5 min read
Polkadot is getting a major design revamp, and it’s happening “on-chain.”
The network protocol, which allows projects to deploy their own interoperable blockchains, announced today that leading design agency Koto will be working on its rebrand, with key decisions driven and approved by the Polkadot community and their representatives.
While on-chain decision making, or governance, may be nothing new in the decentralized world of public blockchains, it’s nothing short of revolutionary for the design industry.
“All network participants can weigh in on the brand’s direction and evolution, as well as the experts who craft it. It’s quite unprecedented,” Katie Butler, head of marketing at Polkadot-based project Moonbeam, and one of the community’s four project “curators,” told Decrypt.
The rationale for putting the rebranding process on-chain was obvious, Peter Mauric, head of public affairs at Polkadot developers Parity Technologies, told Decrypt.
“Polkadot’s social contract is clear: changes to the network must be approved through its governance system, and that doesn’t just refer to code,” he explained. “Brand identity and direction are crucially important elements to a growing network like Polkadot, so it was never in doubt that these efforts would need to be led, funded, and approved by the community.”
The icon of Polkadot's token DOT is getting a redesign. Image: Polkadot
The so-called Polkadot Brand Bounty Program will be administered by four curators, who were voted in to represent the community, and the project has been split into three phases. During the first phase of the project, the work was approved by the community-elected Polkadot council; Koto’s funding of €10,150 ($12,412) was paid in Polkadot’s token DOT via the on-chain “bounty,” and curators were voted in.
Koto has a wealth of experience in branding, having worked with the likes of Airbnb, Sonos, PayPal, Venmo and Nike in the past. The agency, which has offices in London, Los Angeles and Berlin—where Parity is based, has also worked on the design of Discord, the social community platform favored by blockchain platform developers.
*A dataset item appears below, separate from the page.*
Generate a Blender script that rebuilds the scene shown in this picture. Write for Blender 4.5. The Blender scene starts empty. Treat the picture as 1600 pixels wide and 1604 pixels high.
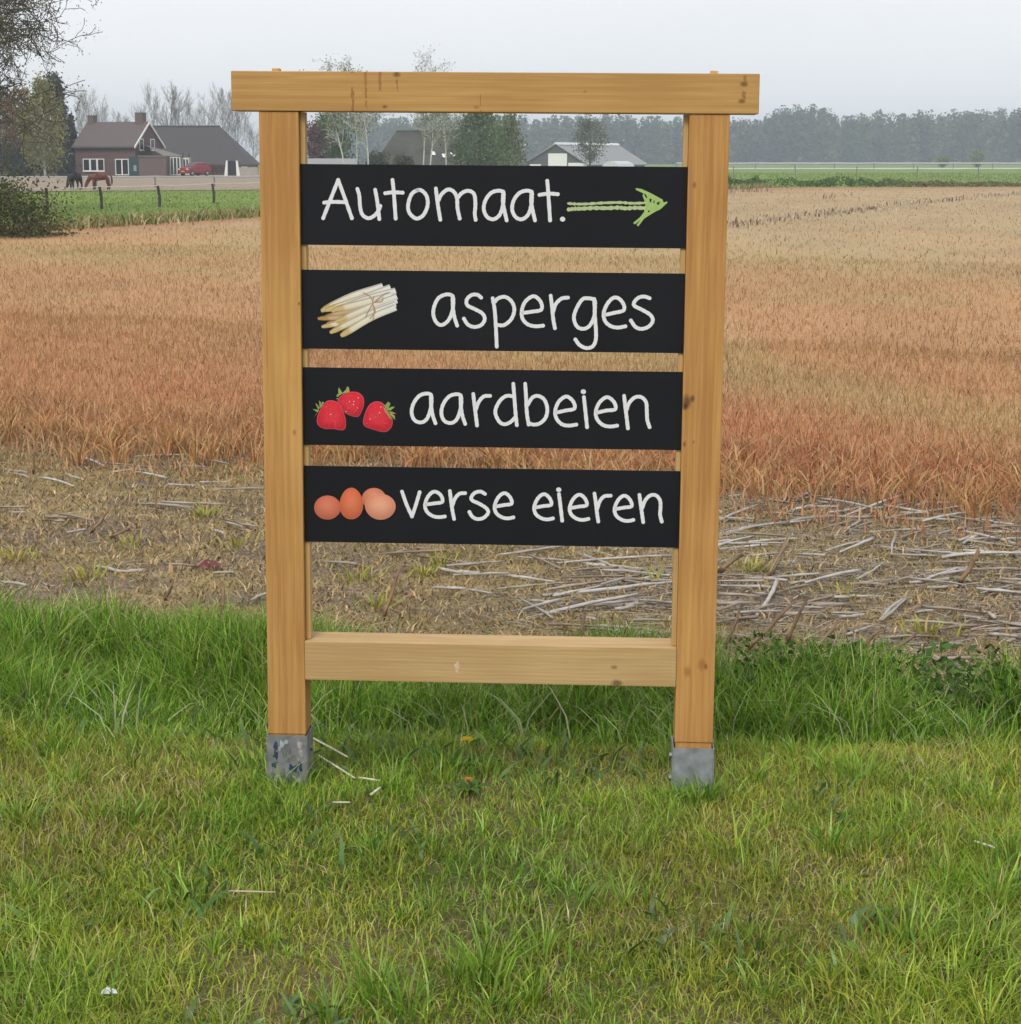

The Polkadot brief includes a token redesign, a revamp of the icon used to represent Polkadot’s DOT token, which is currently based on the ‘P’ in the Polkadot logo.
While Polkadot may be the first major project to employ such a high-profile agency to guide its icon design, it’s not the first to adopt a decentralized approach. Bitcoin’s icon has been evolving for years, with contributions made by its community.
But the DOT icon is not all that’s changing—symbols, color, typography, brand imagery, tone of voice, and messaging all inform the Polkadot creative brief.
“The most exciting challenge for this project is creating a truly decentralized brand that empowers the Polkadot community to take ownership without it becoming unrecognizable or confusing,” Rosie Connors, the Koto client director working on the project, told Decrypt.
Koto has worked with brands including Airbnb and Venmo. Image: Koto.
With a complex technology such as blockchain, Koto’s approach is “to be as concise as possible,” Connors elaborated. “It’s about understanding the different audiences and how the brand needs to communicate and resonate with them.” And, crucially, Koto will bring an outsider’s perspective: “We can see the bigger picture and think about everything in the wider context,” said Connors.
The next stages are development and delivery. But, further down the line, how will such a novel approach work in practice?
“Community feedback will be gathered at key milestones through the process, and key aspects of the final brand identity will be approved on-chain in future phases,” explained Mauric.
The rebrand is likely to take some time: around three months for the initial phase and up to seven months before the new brand identity goes live, said Mauric. Koto will be focusing on stakeholder interviews to inform its initial strategy. That includes dedicated developers, active community participants, founders of the 200 plus project teams, as well as Polkadot council members. It will also research the wider industry, and identify challenges with the protocol’s current approach. No easy brief then.
“It will be about defining the threads that tie everything together and creating something that can evolve naturally with the community over time,” said Connor. “We want everyone in the Polkadot community to feel like this is their brand.”
While every color or font option won’t be voted on by everyone, the use of on-chain governance, treasury, tokens, and the blockchain network constitutes a novel approach to design and marketing.
“By using the same on-chain mechanisms that have proven successful to date for treasury and governance initiatives to a new, non-engineering effort—branding—the network is transferring an extraordinary amount of decision-making power directly to the community,” said Moonbeam’s Butler.
It’s an approach that offers a glimpse of how future business can evolve on a decentralized Internet. And it will be interesting to see how well it works.